Ertesi gün, gündüz gözü ile aynı yerlere tekrar uğradım. Bir kümbetin tepesinde otların bittiğini gördüm. Öylesine moralimiz bozuldu ki merkezden biraz dışarıda olan Ağırnas Köyü’ne gitmeye karar verdik ama ilk önce meşhur mantı ve pastırmayı denemeliydik. Mantısı ile meşhur bir şehirde sadece 2-3 çeşit mantıya ulaşabildiğimizi gördüğümde Kayseri’nin reklamının çok iyi yapıldığına ama anlatıldığı gibi bir şehir olmadığına kanaat getirdim. Kâğıtta pastırmayı tattım. Bu yemekte olağanüstü ne var bir anlamadım. Mekânında tatmak lazım diyenler olursa isim vermek istemiyorum ama yerinde tattık. Meşhur gilaburu suyunu içtik. Mayhoş bir tadı olacağını umuyordum ama sadece ağzımızın tadını bozmakla yetindi.

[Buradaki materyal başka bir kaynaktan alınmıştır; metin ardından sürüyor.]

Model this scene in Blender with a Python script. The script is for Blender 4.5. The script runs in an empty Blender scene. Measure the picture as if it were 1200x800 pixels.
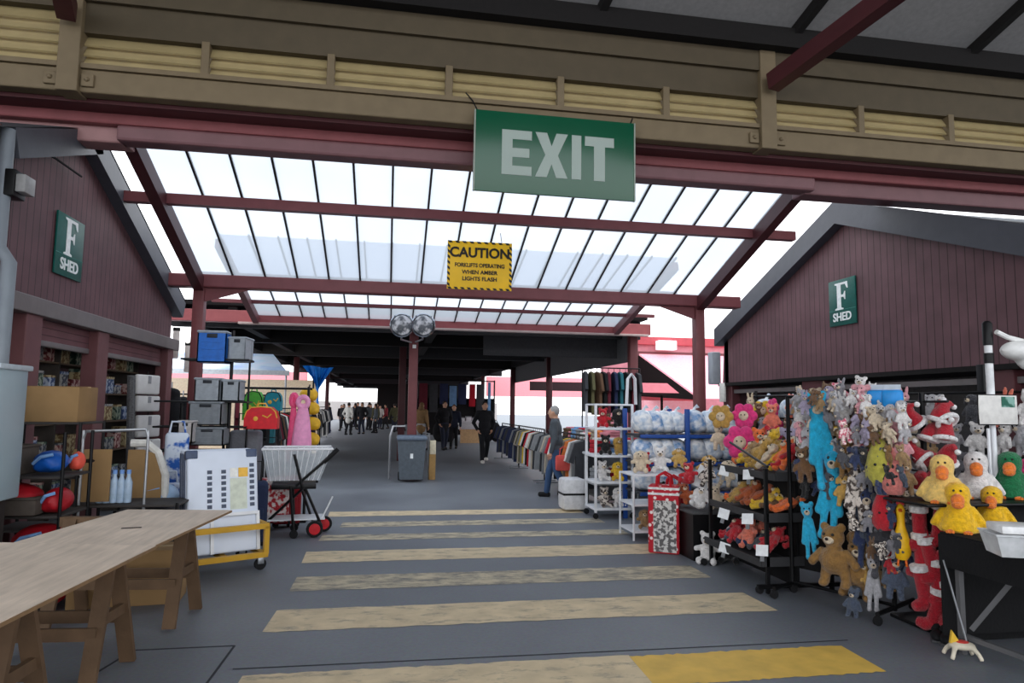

Ağırnas, Mimar Sinan’ın doğduğu köyün adı. Oraya kolayca ulaştık. İlk olarak Ağırnas yeraltı şehrine gittik. Etkilendiğimi itiraf etmeliyim. Tünellerin bazılarından eğilerek geçtik. Bazıları daha yüksek ve genişti. Savunma amaçlı bir karış kadar kalınlıkta tekerler tünellerin başlarına yerleştirilmişti. Saldırı anında tekerler tünellere ulaşmayı engelliyormuş. Elimle dokunduğumda taşların buna muktedir olduğuna ikna oldum. Zira aşınacak ya da kolayca kırılabilecek cinsten değildi. Oradan Mimar Sinan’ın doğduğu eve gittik. Eskiden ermeni köyü olan burası bize çok şirin geldi. Sadeliğin ihtişamı ile burun buruna geldim diyebilirim. Sadece taşlardan yapılan bu küçük evlerin gözlerimizin pasını sileceğini tahmin etmemiştim. Agios Prokopios Kilisesi’ni görmeyi ihmal etmedik. Kilisenin içine parke taşlarının döşenmiş olduğunu görmeseydik daha mutlu ayrılabilirdik.
Oradan Erciyes Dağı üzerinden Develi’ye gitmeye karar verdik. Erciyes Dağı’na giden yolları çok beğendim. Aynı yollar Uludağ’da olsa ne güzel olurdu diye düşünmeden edemedim. Etrafta mangal yapmak için hoş çardaklar vardı. Kışın kayak yapanların dinamosu olan telesiyejler de yol üzerinden görülebiliyordu. Develi’ye vardığımızda Rıdvan Nazik kardeşim bizi misafir etti. Meşhur cıvıklıyı tattık. Normal bir karışık pideden farksızdı. Oradan bizi ilçenin görülebildiği bir tepeye götürdü. Gittiğimize değdiğini söyleyebilirim. Panoramik bir akşam manzarasına şahit olduk. Kapuzbaşı Şelaleleri’nde gece aydınlatması olduğunu umarak oraya gittik ama yanıldık. Birkaç esnafla konuştuk, buraya gereken önemin verilmediğinden, ödenek ayrıldığı halde yatırımın yapılmadığından bahsettiler. Gece geç saatlere konakladığımız otele döndük. Sabah kahvaltı yaparken Kayseri’nin amiyane tabirle balon bir şehir olduğuna kani oldum. Selçuklu döneminde verilen önemin neden Osmanlı döneminde verilmediğini ise bir türlü anlayamadım. Şehirdeki neredeyse tüm yapılar Selçuklu zamanından kalma idi. İzlenimlerim hakkında daha fazla düşünmemeye karar verdim zira üzülüyordum.